Esta visão está na base da formidável especulação que a inteligência dos sábios rabinos de Israel concebeu e que a sensibilidade mística dos espíritos que não se contentam em viver no estreito território que a linguagem lógica nos obriga a permanecer, adoptou. Entre estes estão os maçons espiritualistas, que vêem na sua Arte muito mais do uma mera prática social derivada de uma tradição que incorpora ideais estéticos, filosóficos, sociais e especulações metafísicas.
O conceito de Deus como sendo um arquitecto tem sido empregado em muitos sistemas de pensamento e o Cristianismo místico o tem adoptado em várias das suas manifestações.
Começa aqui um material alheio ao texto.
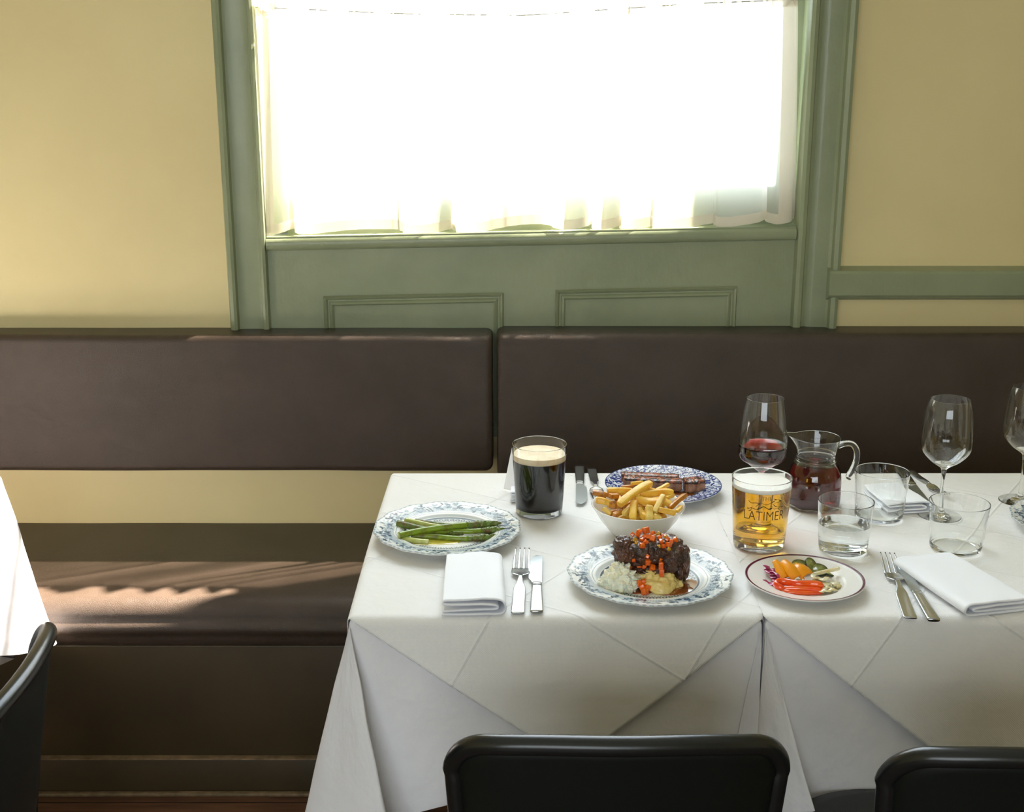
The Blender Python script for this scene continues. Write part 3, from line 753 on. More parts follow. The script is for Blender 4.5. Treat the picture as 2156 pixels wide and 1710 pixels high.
# water tumblers
p = at(1774, 1156, z=TT)
t, Ri = tumbler('tumbler', 'short glass tumbler half full of water', 'tumbler', p, .0405, .0470, .089, .0014, .009)
liquid(t, 'water', 'water', Ri, .009, .0470)
tumbler('tumbler', 'empty short tumbler behind the water glass, beside the wine carafe', 'tumbler', at(1850, 1088, z=TT), .0420, .0490, .089, .0012, .005)
tumbler('tumbler', 'empty short tumbler behind the right napkin', 'tumbler', at(2011, 1154, z=TT), .0425, .0500, .084, .0012, .004)
def wine_glass(label, p, H, rmax, rrim, zb, zmax, wine=None, group='tall stemmed wine glasses'):
    t = thing('wine_glass', label, 'wine glass', (p.x, p.y, TT), 0, group)
    w_ = .0009
    out = [Vector((a, 0, b)) for a, b in ((.0040, zb-.012), (.006, zb-.004), (.014, zb+.002), (rmax*.62, zb+.012), (rmax*.93, zmax-.018), (rmax, zmax), (rmax*.97, zmax+.030), (rmax*.89, zmax+.062), (rrim, H))]
    oc = [(v.x, v.z) for v in cr(out, 42)]
    foot = [(.0005, .0003), (.025, .0002), (.0372, .0001), (.0386, .0004), (.0384, .0014), (.030, .0022), (.022, .0031), (.016, .0042), (.008, .0075), (.0046, .014), (.0034, .030), (.0032, zb*.6), (.0034, zb-.020)]
    inn = [(max(r-w_, .0006), z) for r, z in oc if z > zb+.0045][::-1]
    prof = foot+oc+[(rrim-w_*.5, H+.0005)]+inn+[(.010, zb+.0042), (.0005, zb+.0034)]
    MB().lathe(rnd(prof, .0008), 72).build('glass', 'glass', t)
    if wine:
        ii = [(r+.0001, z) for r, z in inn[::-1] if z < wine]
        Rw = float(np.interp(wine, [z for r, z in inn[::-1]], [r for r, z in inn[::-1]]))
        MB().lathe([(.0005, zb+.0032), (.010, zb+.0040)]+ii+[(Rw+.0001, wine+.0008), (Rw-.002, wine), (.0005, wine)], 72).build('red_wine', 'wine', t)
    return t
wine_glass('wine glass holding red wine, behind the lager', at(1597, 1098, z=TT), .232, .0425, .0330, .100, .140, wine=.146)
wine_glass('empty wine glass between the two empty tumblers, leaning shadow-free on white cloth'.replace(', leaning shadow-free on white cloth', ' on the right table'), at(1978, 1086, z=TT), .222, .0450, .0345, .096, .143)
wine_glass('empty wine glass cut off by the right edge of the photo', at(2147, 1055, z=TT), .224, .0450, .0345, .098, .145)
# carafe
p = at(1711, 1064, z=TT)
t = thing('carafe', 'small glass jug of red wine with a curved handle and pinched spout', 'carafe', (p.x, p.y, TT), 0)
def spout(x, y, z, a):
    k = max(0, (z-.112)/.024); f = math.exp(-((a-(PI-.25))/.30)**2) if a > 0 else 0
    d = 1+.36*f*min(1, k)**1.5; return x*d, y*d, z+.004*f*min(1, k)
ocp = cr([(.044, 0, .0), (.0485, 0, .006), (.0495, 0, .03), (.0490, 0, .058), (.0440, 0, .076), (.0370, 0, .090), (.0360, 0, .100), (.0375, 0, .110), (.0400, 0, .122), (.0435, 0, .134)], 50)
oc = [(v.x, v.z) for v in ocp]; inn = [(r-.0022, z) for r, z in oc if z > .006][::-1]
beads = [(r+.0016*math.exp(-((z-.093)/.0022)**2)+.0008*math.exp(-((z-.101)/.0018)**2), z) for r, z in oc]
MB().lathe(rnd([(.0005, .001), (.040, .0006)]+beads+[(.0428, .1352), (.0416, .1345)]+inn+[(.036, .007), (.0005, .0065)]), 96, f=spout).build('glass', 'glass', t)
ii = [(r+.00015, z) for r, z in inn[::-1] if z < .083]; Rw = ii[-1][0]
MB().lathe([(.0005, .0062), (.036, .0067)]+ii+[(Rw-.0006, .0835), (Rw-.003, .0828), (.0005, .0828)], 96).build('red_wine', 'wine', t)
hp = cr([(.0395, 0, .117), (.052, -.001, .122), (.066, -.002, .121), (.0745, -.003, .108), (.0745, -.003, .088), (.068, -.003, .070), (.062, -.003, .058), (.0665, -.003, .052)], 40)
MB().sweep(hp, [.0058]*32+[.0052, .0048, .0044, .004, .0036, .003, .0025, .002], [.0038]*36+[.0034, .003, .0025, .002], up=(0, 1, 0), n=16).build('handle', 'glass', t)

# ------------------------------------------------------------------ cutlery (built along +Y, tip forward)
def fork(label, p0, p1, rz_extra=0, L=.200, group='steel table forks', flip=False):
    d = p1-p0; s_ = d.length/L
    t = thing('fork', label, 'fork', (p0.x, p0.y, TT), math.atan2(d.y, d.x)-PI/2, group)
    ys = [0, .002, .02, .05, .075, .086, .10, .112]; hw = [.0078, .0088, .0085, .0082, .0080, .0045, .0033, .0033]; zz = [.0022, .0022, .0022, .0024, .0040, .0056, .0066, .0062]
    n = 30; path = []; W = []; Hh = []
    for k in range(n): y = .112*k/(n-1); path.append((0, y*s_, lerpl(ys, zz, y))); W.append(lerpl(ys, hw, y)*s_); Hh.append(.0013 if y < .08 else .0018)
    MB().sweep(path, W, Hh, n=16, p=3.2).build('handle', 'steel', t)
    path = []; W = []; Hh = []
    for k in range(14): y = .111+.031*k/13; path.append((0, y*s_, lerpl([.11, .125, .145], [.0062, .0040, .0024], y))); W.append(lerpl([.111, .114, .120, .128, .142], [.0034, .0065, .0115, .0132, .0126], y)*s_); Hh.append(.0010)
    hd = MB().sweep(path, W, Hh, n=16, p=2.6)
    for q in range(4):
        x0 = (-1.5+q)*.0070; x1 = (-1.5+q)*.0062; pth = []; ww = []
        for k in range(14): u = k/13; y = .138+.062*u; pth.append(((x0+(x1-x0)*u)*s_, y*s_, .0026+.0035*math.sin(PI*u*.55)+.004*u*u)); ww.append(.0021*(1-.62*u)*s_)
        hd.sweep(pth, ww, .0010, n=8, p=2.8)
    hd.build('head', 'steel', t); return t
def knife(label, p0, p1, L=.200, group='steel table knives', side=-1, wide=1.0):
    d = p1-p0; s_ = d.length/L
    t = thing('knife', label, 'knife', (p0.x, p0.y, TT), math.atan2(d.y, d.x)-PI/2, group)
    ys = [0, .002, .03, .07, .084, .090, .0905, .097]; hw = [.0082, .0092, .0088, .0078, .0076, .0076, .0070, .0070]
    path = []; W = []; Hh = []
    for k in range(36): y = .097*k/35; path.append((0, y*s_, .0042)); W.append(lerpl(ys, hw, y)*s_); Hh.append(.0030 if y < .088 else .0022)
    MB().sweep(path, W, Hh, n=16, p=3.0).build('handle', 'steel', t)
    row = []
    mb = MB()
    for k in range(40):
        u = k/39; y = .096+.104*u
        back = .0068+.0012*u - (.0066*max(0, (u-.90)/.10)**3)
        edge = lerpl([0, .08, .16, .5, .78, .90, .97, 1], [.0066, .0080, .0118, .0122, .0112, .0080, .0035, -.0008], u)*wide
        row.append([(side*-back*s_, y*s_, .0038), (side*-back*s_, y*s_, .0050), (side*0, y*s_, .0048), (side*edge*s_, y*s_, .0042), (side*edge*s_, y*s_, .0039), (0, y*s_, .0036)])
    mb.grid(row, cv=True); mb.F.append(tuple(range(6))); L0 = 39*6; mb.F.append(tuple(range(L0, L0+6))[::-1])
    mb.build('blade', 'steel_worn', t, angle=30); return t
fork('steel fork lying right of the left napkin', at(1090, 1293, z=T+.006), at(1100, 1160, z=T+.010))
knife('steel knife lying between the left fork and the beef plate', at(1130, 1293, z=T+.006), at(1131, 1173, z=T+.006))
fork('steel fork lying slanted left of the right napkin', at(1917, 1303, z=T+.006), at(1868, 1170, z=T+.010))
knife('long steel knife lying slanted along the right napkin', at(1966, 1310, z=T+.006), at(1893, 1190, z=T+.006), side=1, wide=.75)
knife('steel knife behind the chips, blade towards the camera', at(1220, 987, z=T+.006), at(1222, 1067, z=T+.006), side=-1, L=.205)
fork('steel fork half hidden behind the chip bowl', at(1246, 989, z=T+.006), at(1262, 1062, z=T+.008))
fork('steel fork with curled tines behind the empty wine glass', at(1917, 992, z=T+.006), at(1990, 1048, z=T+.008))
knife('dark reflecting steel knife beside the folded napkin at the back', at(1893, 988, z=T+.006), at(1955, 1070, z=T+.006), side=1)

# ------------------------------------------------------------------ napkins
def napkin(label, c, rz, wd, ln, mirror=1, hk=1.0, seed=1, name='napkin', group='folded white napkins', nearw=1.0):
    # one cloth folded over twice: the section rolls round at one side, the folds run along y
    w2 = wd/2; k = hk
    key = [(-w2, .0015), (-w2*.3, .0012), (w2*.4, .0016), (w2*.82, .0018), (w2*.97, .0060), (w2, .0125), (w2*.95, .0190), (w2*.80, .0222), (w2*.3, .0232), (-w2*.3, .0226), (-w2*.86, .0212),
           (-w2*.96, .0196), (-w2*.95, .0172), (-w2*.80, .0160), (-w2*.2, .0166), (w2*.40, .0160), (w2*.68, .0146), (w2*.76, .0116), (w2*.66, .0088), (w2*.2, .0080), (-w2*.5, .0070), (-w2*.97, .0058)]
    sec = [(mirror*v.x, v.z*k) for v in cr([(x, 0, z) for x, z in key], 120)]
    P = []; NY = 40
    for j in range(NY+1):
        v = j/NY; y = -ln/2+ln*v; sq = 1-.30*v
        P.append([(x*(1-.05*v)*nearw+.0012*noise.noise(Vector((x*30, y*22, seed))), y+.005*noise.noise(Vector((x*14, 3.3, seed+z*60)))*(z/.02), (z*sq*(1+.10*noise.noise(Vector((x*22, y*18, seed))))+.0016*max(0, noise.noise(Vector((x*35, y*12, seed+2))))*(z/.02))) for x, z in sec])
    o = MB().grid(P).build(name, 'napkin', None, solid=.0024); o.location = (c.x, c.y, TT+.0008); o.rotation_euler = (0, 0, rz)
    return tag(o, label, 'napkin', group)
cN = (at(992, 1297, z=T+.003)+at(1003, 1172, z=T+.02))/2
napkin('thick folded white napkin left of the fork, in front of the asparagus plate', cN, .03, .096, .205, 1, 1.12, 2)
cN = (at(2057, 1300, z=T+.003)+at(1985, 1168, z=T+.018))/2
napkin('folded white napkin slanting behind the long knife on the right table', cN, .245, .114, .205, -1, .85, 5)
cN = at(1885, 1052, z=T+.01)
napkin('folded white napkin seen through the empty tumbler at the back', cN, .10, .085, .13, 1, .9, 8)
p = at(1098, 1052, z=TT)
t = thing('napkin', 'white napkin with a raised corner, half hidden behind the stout', 'napkin', (p.x, p.y+.01, TT), 0, 'folded white napkins')
o = napkin('x', Vector((0, 0, 0)), 0, .05, .05, 1, .9, 3, name='folded_stack')
for k in ('label', 'category', 'group'): del o[k]
o.parent = t; o.location = (0.004, 0.0, .0006)
P = []
for j in range(19):
    v = j/18; row = []
    for i in range(13):
        u = i/12
        x = -.034+.06*u*(1-.75*v)+.016*v; y = .05-.035*math.sin(PI*u)*(1-v)+.0*v; z = .001+.082*v-.018*v*(u)+.006*(1-v)*math.sin(PI*u)
        row.append((x, y+.010*v, z))
    P.append(row)
MB().grid(P).build('raised_corner', 'napkin', t, solid=.0016)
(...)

Ilustrações da Divindade como o Grande Arquitecto do Universo podem ser encontradas nas nossas Bíblias desde os primeiros séculos da Idade Média e tem sido regularmente empregadas pelos doutrinadores cristãos de todas as tendências.
Na Cabala, como já foi dito, os planos de construção do universo e o seu resultado são demonstrados nos chamados Quatro Mundos da Criação e no desenho mágico-filosófico da Árvore da Vida, ou Árvore Sefirótica, símbolo de extraordinário conteúdo esotérico, que se presta às mais diversas analogias e ilações, unindo a mística das antigas religiões do Oriente com as modernas descobertas da física atómica [13] e que, por uma estranha coincidência, é reproduzida na planta do Templo maçónico.

Notas
[1] Stephen Hawking – Uma Breve História do Tempo – Círculo do Livro, 1988.
[2] Stephen Hawking – O Universo Em Uma Casca De Noz, citado, pg. 22.
[3] Génesis, 1: 3.
[4] O panteísmo é a crença de que Deus é a própria natureza e não se distingue dela como entidade. Neste sentido, Deus (theos) é o “tudo”(pan), e só existe como um princípio, uma energia, que dá geração a tudo que existe, mas não tem existência independente da sua própria criação.
[5] Este livro descreve com larga profusão de detalhes, inclusive astrológicos e cosmológicos, como Deus construiu o cosmo a partir das vinte e duas letras do alfabeto hebraico e depois os distribuiu pelas dez esferas da Árvore da Vida. E dentro do grande Cosmo, o macro, como nasceu o homem, o micro. A Cabala e o Seu Simbolismo, citado, pg. 202.
[6] Idem, pg. 65
[7] Shimon Halevi – A Árvore da Vida-Cabala, citado, pg. 25.
[8] Esta definição foi dada pelos cientistas Léon Brillouin e Robert Andrews Mullikan. Ver, a este respeito Pawels e Bergier- O Despertar dos Mágicos, Ed. Bertrand Russel, 26º Ed. pg. 204. Foi esta intuição que também levou Thomas Alva Edison a produzir a primeira lâmpada eléctrica em 1879. Edison, que era Maçom, interessava-se por astrologia e acreditava que um fenómeno luminoso estava na origem do cosmo, e que a “faísca eléctrica”, produtora de luz, quando pudesse ser capturada e usada como energia iria mudar o mundo. Daí a sua obstinação em produzi-la. Ver, a esse respeito, David Ovason, A Cidade Secreta da Maçonaria, Ed. Planeta, 2007.
[9] A Kabbalah Revelada, op. citado, pg. 63.
[10] Cf. Alex Horne – O Templo de Salomão na Tradição Maçónica – Ed, Pensamento, 1972.
[11] A Árvore da Vida-Cabala, op citado, pg. 17.
[12] O Universo Numa Casca de Noz – citado.
[13] Na Imagem, Deus, o Grande Arquitecto, traça os planos do Universo. Gravura de Willian Blake – O Ancião dos Dias. Galeria de Arte Huntington – Inglaterra. Fonte: Jung e o Tarot, Sallie Nichols.